# START OF Stored data

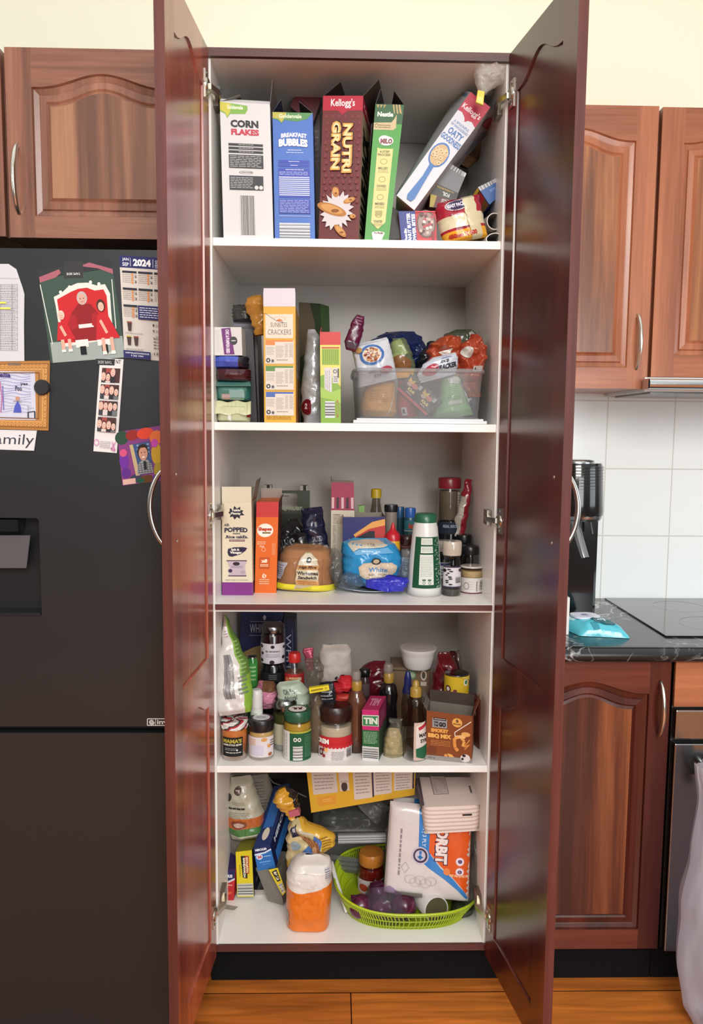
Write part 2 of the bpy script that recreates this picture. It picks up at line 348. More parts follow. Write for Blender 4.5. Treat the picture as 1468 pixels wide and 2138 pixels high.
class Carton:
    """a carton whose front is measured at four corners: TL TR BR BL pixels, standing Y deep; z0 = shelf it stands on"""
    def __init__(s, q, Y, dep, col='ffffff', z0=None, side=None, top=None, mt='card', open_=False, inner='8d867c', vec=None):
        s.mb = MB(); Ys = Y if isinstance(Y, (tuple, list)) else [Y]*4
        F = [P(q[i][0], q[i][1], Ys[i]) for i in range(4)]
        if z0 is not None:
            for i in (2, 3): F[i] = XZ(q[i][0], Ys[i], z0)
        s.F = F; n = (F[3]-F[0]).cross(F[1]-F[0]).normalized()   # outward (to the viewer)
        if vec is not None: d = Vector(vec)
        else:
            d = -n*dep
            if z0 is not None: d.z = 0; d = d.normalized()*dep
        s.d = d; s.n = n
        B = [a+d for a in F]; s.B = B; c2 = side or col; c3 = top or col
        s.mb.add(F+B, [(0, 1, 2, 3), (5, 4, 7, 6), (0, 3, 7, 4), (1, 5, 6, 2), (3, 2, 6, 7)], [col, col, c2, c2, c2], mt)
        if not open_: s.mb.add([F[0], F[1], B[1], B[0]], [(0, 1, 2, 3)], c3, mt)
        else:
            e = .0012; m = sum(F, Vector())/4+d/2
            I = [a+(Vector((m.x, m.y, a.z))-a).normalized()*e*1.5 for a in F+B]
            s.mb.add(I, [(0, 1, 2, 3), (5, 4, 7, 6), (0, 3, 7, 4), (1, 5, 6, 2)], inner, 'matte')
            k = [I[j]+Vector((0, 0, .004)) for j in (3, 2, 6, 7)]; s.mb.add(k, [(0, 1, 2, 3)], inner, 'matte')
        s.f = quadcv(s.mb, F, mt); s.r = quadcv(s.mb, [F[1], B[1], B[2], F[2]], mt); s.l = quadcv(s.mb, [B[0], F[0], F[3], B[3]], mt)
        s.t = quadcv(s.mb, [B[0], B[1], F[1], F[0]], mt)
        s.base = (F[2]+F[3]+B[2]+B[3])/4
    def flap(s, edge, ang, L_, col, cut=.0, th=.0008, mt='card', taper=0):
        """edge: 'f','b','l','r' top edge; ang from straight up, + leans outward"""
        F, B = s.F, s.B; a, b = {'f': (F[0], F[1]), 'b': (B[0], B[1]), 'l': (F[0], B[0]), 'r': (F[1], B[1])}[edge]
        o = {'f': s.n, 'b': -s.n, 'l': (F[0]-F[1]).normalized(), 'r': (F[1]-F[0]).normalized()}[edge]; up = (F[0]-F[3]).normalized()
        v = (up*math.cos(ang)+o*math.sin(ang))*L_; t = (b-a)
        m = MB(); p = [a, b, b+v*(1-cut)-t*0, b-t*taper+v, a+t*taper+v, a+v*(1-cut)]
        n = t.cross(v).normalized()*th
        m.add(p+[x+n for x in p], [(0, 1, 2, 3, 4, 5), (11, 10, 9, 8, 7, 6)]+[(i, (i+1) % 6, (i+1) % 6+6, i+6) for i in range(6)], col, mt)
        return m
def carton(name, label, cat, cr, part='carton', flaps=(), group=None, extra=()):
    o = thing(name, label, cat, cr.base, group) if flaps or extra else None
    if o is None: return cr.mb.build(name, None, label=label, cat=cat, group=group)
    cr.mb.build(part, o)
    for f in flaps: (f[1] if isinstance(f, tuple) else f).build(f[0] if isinstance(f, tuple) else 'flap', o)
    return o
def fr(p, q, t): return p+(q-p)*t
class Bag:
    """a soft packet: p0 bottom centre, p1 top centre (pixels); prof rows (t from the bottom, left px, right px, bulge 0..1)"""
    def __init__(s, Y, p0, p1, prof, thick, col='ffffff', mt='film', seed=0, amp=.004, nu=44, nv=56, z0=None, fq=28, sq=2.4, back=True, zmin=None, mb=None):
        s.mb = mb or MB(); Yb, Yt = Y if isinstance(Y, tuple) else (Y, Y)
        A = P(*p0, Yb); B = P(*p1, Yt)
        if z0 is not None: A = XZ(p0[0], Yb, z0)
        ax = B-A; r = Vector((ax.z, 0, -ax.x)).normalized(); sc = S(*p0, (Yb+Yt)/2)
        ts = [a[0] for a in prof]; s.th = thick; s.A = A; s.sc = sc
        def at(t):
            t = min(max(t, ts[0]), ts[-1])
            for i in range(len(ts)-1):
                if t <= ts[i+1]:
                    k = (t-ts[i])/((ts[i+1]-ts[i]) or 1); return [fr(prof[i][j], prof[i+1][j], k) for j in (1, 2, 3)]
            return prof[-1][1:]
        lo = zmin if zmin is not None else (z0 if z0 is not None else -9)
        sd = Vector((seed*3.7, seed*1.3, seed*.7))
        def surf(u, v, side, d=0):
            t = 1-v; l, rr, bl = at(t); x = fr(-l, rr, u)/sc; q = 2*u-1
            e = max(0, 1-abs(q)**sq)**.5; y = thick*bl*e*min(1, (1-t)*14+.02)
            p = A+ax*t+r*x
            nz = noise.noise(p*fq+sd)*amp+(.5-abs(noise.noise(p*fq*.6+sd*2)))*amp*1.2+noise.noise(p*fq*3+sd)*amp*.3
            w = min(1, e*2)
            p = p+Vector((0, -side*(y+nz*w)-(d if side > 0 else 0), 0))+r*(noise.noise(Vector((t*9, seed, side*0)))*amp*.6)
            if p.z < lo: p.z = lo
            return p
        s.surf = surf
        s.mb.grid(lambda u, v: surf(u, v, 1), nu, nv, col, mt, True)
        if back: s.mb.grid(lambda u, v: surf(u, v, -1), nu, nv, col, mt, True)
        s.f = Cv(s.mb, lambda u, v, d: surf(u, v, 1, d+.0016), mt, True)
def cylcv(mb, c, r, z0, z1, a0=-70, a1=70, mt='paper', r2=None, base=None, sy=1.):
    r2 = r if r2 is None else r2
    def fn(u, v, d):
        a = math.radians(a0+(a1-a0)*u); R = fr(r2, r, v)+d+.0004; return Vector((c[0]+R*math.sin(a), c[1]-R*math.cos(a)*sy, fr(z1, z0, v)))
    cv = Cv(mb, fn, mt, True)
    return cv
def pxprof(cx, Y, prof):
    """[(radius px, py)] -> [(r, z)] in metres"""
    return [(r/S(cx, py, Y), P(cx, py, Y).z) for r, py in prof]
def vessel(cx, Y, prof, z0):
    """centre (X,Y,0) and metric profile, lowest z snapped to z0"""
    pr = pxprof(cx, Y, prof); c = XZ(cx, Y, (pr[0][1]+pr[-1][1])/2)
    pr[0] = (pr[0][0], z0) if z0 is not None else pr[0]
    return Vector((c.x, Y, 0)), pr
# ================================================================== the room
def struct(mb, name): return mb.build(name, None, kind='structure')
struct(MB().box((-2.6, -4.6, -.03), (2.8, .6, 0), mt='floor_boards'), 'floor')
struct(MB().box((-2.6, .56, .0), (2.8, .64, 3.3), mt='painted_wall'), 'wall_back')
struct(MB().box((.36, .552, .9), (2.8, .56, 1.56), mt='tiles'), 'trim_1')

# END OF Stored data

Return every line above that contains the word "pixels".

Task answer
Write part 2 of the bpy script that recreates this picture. It picks up at line 348. More parts follow. Write for Blender 4.5. Treat the picture as 1468 pixels wide and 2138 pixels high.
    """a carton whose front is measured at four corners: TL TR BR BL pixels, standing Y deep; z0 = shelf it stands on"""
    """a soft packet: p0 bottom centre, p1 top centre (pixels); prof rows (t from the bottom, left px, right px, bulge 0..1)"""